The interior of the wooden shed in Laugharne where Thomas wrote much of his work.

In the years before his death, aged 39, Thomas acquired a reputation - which he actively and enthusiastically encouraged - as a hard-living drunk and a hell-raiser. Dying young, while on a tour of poetry readings and talks in New York, resulted in the creation of a James Dean-like myth around the writer. (The post-mortem examination, however, provided a less glamorous version, the primary cause of death being pneumonia, with pressure on the brain and a fatty liver as contributing factors.)

While Thomas is celebrated as one of the most accomplished poets of the 20th century, that semi-fictional image of the doomed romantic has often overshadowed the genius of his writing. "I think there will always be two Dylans: Dylan the great poet and writer - the words on the page - and then Dylan the larger-than-life character who packed so much into his 39 years," says Towns.

Goodby also accepts that the cult of Dylan Thomas has often eclipsed his achievements.

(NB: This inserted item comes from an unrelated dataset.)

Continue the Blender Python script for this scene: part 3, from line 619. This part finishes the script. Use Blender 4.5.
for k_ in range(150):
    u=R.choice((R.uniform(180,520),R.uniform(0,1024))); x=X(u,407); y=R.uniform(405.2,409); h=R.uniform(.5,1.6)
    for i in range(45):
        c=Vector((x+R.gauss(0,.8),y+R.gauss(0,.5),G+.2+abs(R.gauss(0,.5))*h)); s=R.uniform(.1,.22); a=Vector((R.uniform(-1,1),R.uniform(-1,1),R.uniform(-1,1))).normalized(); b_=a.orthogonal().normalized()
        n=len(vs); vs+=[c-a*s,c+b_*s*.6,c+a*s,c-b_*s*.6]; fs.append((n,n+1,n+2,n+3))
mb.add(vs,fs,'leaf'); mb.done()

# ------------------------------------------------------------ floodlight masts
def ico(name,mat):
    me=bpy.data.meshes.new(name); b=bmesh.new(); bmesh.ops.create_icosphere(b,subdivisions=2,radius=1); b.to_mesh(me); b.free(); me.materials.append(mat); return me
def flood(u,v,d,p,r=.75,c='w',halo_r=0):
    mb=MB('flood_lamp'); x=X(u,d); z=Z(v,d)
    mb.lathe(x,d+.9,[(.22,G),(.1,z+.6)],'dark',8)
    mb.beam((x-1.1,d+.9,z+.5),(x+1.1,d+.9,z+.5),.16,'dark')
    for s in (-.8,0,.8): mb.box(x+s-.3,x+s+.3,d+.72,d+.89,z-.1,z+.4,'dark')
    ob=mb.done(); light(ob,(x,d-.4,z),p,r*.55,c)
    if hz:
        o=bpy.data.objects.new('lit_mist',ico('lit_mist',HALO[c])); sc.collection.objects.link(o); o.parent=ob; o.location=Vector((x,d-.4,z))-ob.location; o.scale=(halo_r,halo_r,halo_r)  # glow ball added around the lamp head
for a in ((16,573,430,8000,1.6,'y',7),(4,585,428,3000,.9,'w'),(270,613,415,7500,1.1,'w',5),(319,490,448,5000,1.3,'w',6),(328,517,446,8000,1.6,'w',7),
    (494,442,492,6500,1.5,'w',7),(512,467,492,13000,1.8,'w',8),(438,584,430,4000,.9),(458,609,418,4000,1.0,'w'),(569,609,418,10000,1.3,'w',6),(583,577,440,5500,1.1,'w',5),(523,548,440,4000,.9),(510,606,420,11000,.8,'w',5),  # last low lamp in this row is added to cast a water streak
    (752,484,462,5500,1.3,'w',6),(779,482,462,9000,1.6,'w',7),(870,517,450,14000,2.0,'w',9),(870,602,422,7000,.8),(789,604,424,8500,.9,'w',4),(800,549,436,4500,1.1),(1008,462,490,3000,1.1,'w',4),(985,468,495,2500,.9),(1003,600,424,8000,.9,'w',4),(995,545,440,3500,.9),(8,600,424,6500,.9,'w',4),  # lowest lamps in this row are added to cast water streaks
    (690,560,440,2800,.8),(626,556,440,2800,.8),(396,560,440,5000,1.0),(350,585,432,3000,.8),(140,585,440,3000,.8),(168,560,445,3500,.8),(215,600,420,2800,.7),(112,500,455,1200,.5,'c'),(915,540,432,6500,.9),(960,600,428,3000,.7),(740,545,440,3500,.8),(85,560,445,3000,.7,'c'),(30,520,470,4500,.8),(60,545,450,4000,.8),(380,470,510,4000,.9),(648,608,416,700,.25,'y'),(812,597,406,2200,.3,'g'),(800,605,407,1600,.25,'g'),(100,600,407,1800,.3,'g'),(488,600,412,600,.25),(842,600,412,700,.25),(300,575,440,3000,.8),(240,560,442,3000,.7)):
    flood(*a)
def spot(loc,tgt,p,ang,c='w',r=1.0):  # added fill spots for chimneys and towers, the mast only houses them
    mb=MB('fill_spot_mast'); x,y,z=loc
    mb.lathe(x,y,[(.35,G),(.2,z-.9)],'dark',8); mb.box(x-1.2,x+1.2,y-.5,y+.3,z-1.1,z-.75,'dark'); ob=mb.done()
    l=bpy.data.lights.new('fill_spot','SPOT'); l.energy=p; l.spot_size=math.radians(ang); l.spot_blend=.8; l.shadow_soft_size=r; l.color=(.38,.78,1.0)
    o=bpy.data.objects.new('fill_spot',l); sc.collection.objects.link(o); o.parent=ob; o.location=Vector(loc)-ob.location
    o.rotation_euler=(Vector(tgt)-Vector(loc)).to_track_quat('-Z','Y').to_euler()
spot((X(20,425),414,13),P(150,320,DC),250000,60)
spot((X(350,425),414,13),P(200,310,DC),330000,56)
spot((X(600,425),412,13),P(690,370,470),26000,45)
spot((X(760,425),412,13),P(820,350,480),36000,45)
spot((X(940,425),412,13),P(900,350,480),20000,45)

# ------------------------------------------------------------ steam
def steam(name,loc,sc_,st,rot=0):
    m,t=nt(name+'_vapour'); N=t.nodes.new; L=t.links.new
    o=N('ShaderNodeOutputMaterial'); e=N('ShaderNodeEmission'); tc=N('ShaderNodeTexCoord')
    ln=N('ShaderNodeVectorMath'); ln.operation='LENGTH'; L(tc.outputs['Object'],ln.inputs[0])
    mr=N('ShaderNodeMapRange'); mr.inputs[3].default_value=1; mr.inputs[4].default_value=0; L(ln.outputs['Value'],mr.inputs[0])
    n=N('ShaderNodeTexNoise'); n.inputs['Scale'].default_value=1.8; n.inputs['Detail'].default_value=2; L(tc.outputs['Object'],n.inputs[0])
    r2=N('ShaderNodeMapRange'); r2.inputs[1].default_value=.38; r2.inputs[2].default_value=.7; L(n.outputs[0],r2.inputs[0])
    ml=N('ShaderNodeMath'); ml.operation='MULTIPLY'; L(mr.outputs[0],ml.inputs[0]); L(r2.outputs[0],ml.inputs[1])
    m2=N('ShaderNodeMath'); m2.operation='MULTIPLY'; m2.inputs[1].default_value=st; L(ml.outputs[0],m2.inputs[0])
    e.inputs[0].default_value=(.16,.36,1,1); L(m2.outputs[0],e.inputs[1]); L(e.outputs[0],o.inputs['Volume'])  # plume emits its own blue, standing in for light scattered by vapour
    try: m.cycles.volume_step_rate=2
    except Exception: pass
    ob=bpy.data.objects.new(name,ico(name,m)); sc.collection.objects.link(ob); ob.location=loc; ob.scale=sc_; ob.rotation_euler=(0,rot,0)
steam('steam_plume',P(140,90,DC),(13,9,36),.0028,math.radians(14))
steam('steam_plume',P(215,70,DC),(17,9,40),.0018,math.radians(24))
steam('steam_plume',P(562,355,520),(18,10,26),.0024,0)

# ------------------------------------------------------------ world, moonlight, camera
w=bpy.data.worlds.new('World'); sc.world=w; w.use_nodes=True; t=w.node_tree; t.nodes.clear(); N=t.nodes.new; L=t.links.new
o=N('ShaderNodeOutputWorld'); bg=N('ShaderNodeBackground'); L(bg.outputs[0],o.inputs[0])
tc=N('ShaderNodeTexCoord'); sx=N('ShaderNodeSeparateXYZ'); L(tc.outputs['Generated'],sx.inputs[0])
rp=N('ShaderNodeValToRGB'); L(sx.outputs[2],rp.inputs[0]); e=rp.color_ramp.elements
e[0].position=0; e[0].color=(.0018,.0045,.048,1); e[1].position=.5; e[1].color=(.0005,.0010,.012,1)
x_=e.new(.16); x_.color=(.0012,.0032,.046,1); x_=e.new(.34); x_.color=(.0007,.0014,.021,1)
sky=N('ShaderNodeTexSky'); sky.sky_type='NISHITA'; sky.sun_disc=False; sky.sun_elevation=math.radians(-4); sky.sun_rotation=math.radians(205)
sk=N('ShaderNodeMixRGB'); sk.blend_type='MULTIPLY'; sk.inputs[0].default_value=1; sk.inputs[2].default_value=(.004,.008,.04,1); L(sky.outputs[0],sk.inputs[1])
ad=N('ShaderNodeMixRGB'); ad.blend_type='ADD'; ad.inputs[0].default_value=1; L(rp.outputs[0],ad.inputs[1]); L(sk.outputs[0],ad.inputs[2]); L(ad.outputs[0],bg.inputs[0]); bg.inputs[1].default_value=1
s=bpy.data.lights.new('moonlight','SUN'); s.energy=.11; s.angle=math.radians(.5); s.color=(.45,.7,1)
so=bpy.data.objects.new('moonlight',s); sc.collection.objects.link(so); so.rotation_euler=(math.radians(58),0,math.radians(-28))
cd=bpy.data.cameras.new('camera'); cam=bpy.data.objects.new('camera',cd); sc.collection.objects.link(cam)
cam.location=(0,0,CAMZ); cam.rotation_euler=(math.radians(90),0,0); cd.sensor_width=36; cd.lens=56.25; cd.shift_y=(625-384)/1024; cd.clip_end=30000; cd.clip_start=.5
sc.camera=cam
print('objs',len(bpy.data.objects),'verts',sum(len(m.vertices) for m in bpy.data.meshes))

However, that fact had a peculiar but positive result in keeping his literary legacy alive. "All of his work remains in print because of the legend, and the large general readership means there is always a chance that some will seek to go beyond the wisecracks and the tales of drunkenness and debauchery," Goodby says.

Some of Thomas' poems have been translated into Chinese in the past, but Wu's translations will be accompanied by critical annotations and explanations, offering genuine insights into Thomas' life and character, and a more rounded portrayal of the writer. "These features will be of great help to the Chinese readers to appreciate this great but difficult poet," Wu says.

"The legacy of Thomas' work is complex and profound," Goodby says. "He had a major impact on later English-language poets … and because his poetry deals with the universals of conception, birth, love and death - unlike most British poetry, which tends to be empirical, inward-looking and provincial - he has had an impact beyond the Anglophone world, too - in Germany, France, Poland, Argentina, South Korea, West Africa and, hopefully soon, in China."